Esta semana se inicia todo. El miércoles el Consejo Constitucional sesionará por primera vez.
Cuando ello ocurra, y mientras se escuchen gran cantidad de juramentos y unas pocas promesas, será inevitable recordar aquella primera vez de la Convención, cuya sola imagen no hace más que recordar los traumas de una pesadilla escalofriante.
Esta vez será todo distinto. No habrá gritos. No habrá disfraces. No se pifiará el himno. La corbata y la gomina serán protagonistas de un partido muy diferente. Se iniciará así la última oportunidad para cerrar el proceso, pero cuyo resultado es aún más incierto que la primera vez.
Nada hacía presagiar en esa fatídica puesta en marcha anterior que el texto propuesto sería rechazado. Nada. Hoy, en cambio, la incertidumbre será la espada de Damocles que acompañará todo el proceso.
Pero hay algo más. Que es más importante y más sorpresivo: ya hay una Constitución lista, y es más o menos razonable para todos. Salvo, por cierto, para fanáticos de lado y lado. Sin embargo, a ese borrador hay que meterle mano durante seis meses. Así quedaron las reglas. Y es eso lo que comienza en tres días más.
Y es aquí donde se juega todo.
Si la propuesta actual de los expertos pudiese plebiscitarse, tal vez todos los sectores políticos llamarían con poco entusiasmo a aprobarla, pero —pese a ello— podría ganar la antipolítica. El rechazar a la casta. No sería un llamado ideológico, sino que un discurso contra los políticos (que siempre suena bien).
Si la propuesta actual se modifica (como parece lógico), ello solo puede hacerse hacia la derecha. Mal que mal, la mayoría en el Consejo está a estribor. Y es ahí donde puede incubarse ya no solo el rechazo a la política, sino también a la “Constitución de la derecha”. Y si en estos meses “los profe Silva” van a seguir haciendo apología de la dictadura y empezarán a hacer una política identitaria, puede terminar rechazándose —paradójicamente— por las mismas razones anteriores, pero a la inversa.
Así las cosas, lo que se haga desde quienes tienen la llave del proceso será clave. ¿Cuánto se puede modificar sin perder el consenso generado? ¿Cuánta mano se puede meter sin que se transforme en partisana?
Es una paradoja, pero en Chile tenemos cuatro constituciones listas: la actual, la de Bachelet, el mamarracho de la Convención y el resultado de los expertos. Ahora nos aprontamos a la quinta opción, que será el resultado del Consejo.
Pero podemos terminar en nada.
Y más allá de la burda trampa presentada esta semana por tres diputados socialistas para acortar el período de trabajo a dos meses e incluir la pregunta respecto a la Constitución de los expertos, de alguna forma el proceso que se inicia parece sobrarles a todos.

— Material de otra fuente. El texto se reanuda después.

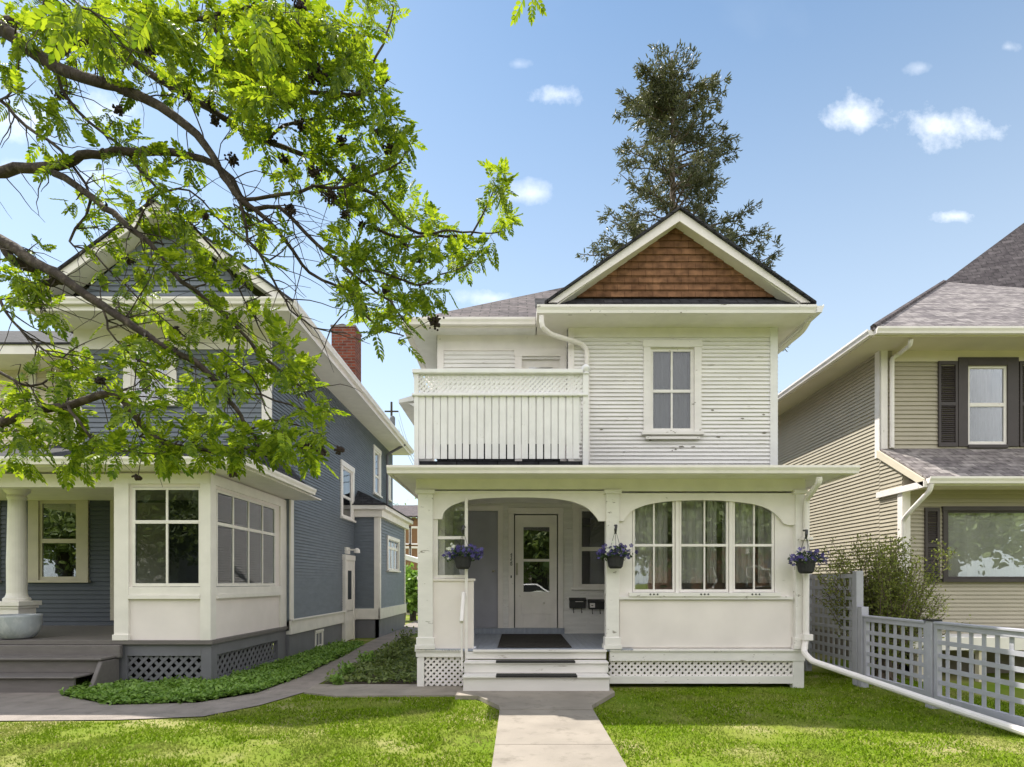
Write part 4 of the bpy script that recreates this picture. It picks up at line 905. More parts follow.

Y si bien gran parte de la izquierda despotricó contra los expertos en su momento, conocidos los resultados de la elección del 7-M, hoy se ve aferrada a ella como una enredadera. Lo que antes era sospechoso de ser antidemocrático, hoy representa adecuadamente el sentir del país.
Y para el mundo Republicano, si bien hay una oportunidad en conducir el proceso, el riesgo de conducirlo mal hace que también de cierta manera le sobre, por mucha legitimidad que tenga. Mal que mal, como dijo alguien, la mejor manera de perder poder es ganar una elección.
A estas alturas hay una cosa clara: lo que hizo el comité de expertos fue impecable. Sobrio, sensato y pragmático. Pase lo que pase en el futuro, será recordado como un momento luminoso de nuestra historia. Tal vez como la mejor expresión de los “30 años”. O tal vez como la última.
Así, el miércoles se estrena la última temporada de una serie inverosímil, que ha tenido de todo. Tal vez lo mejor era quedar hasta aquí, pero los acuerdos obligan a seguir adelante.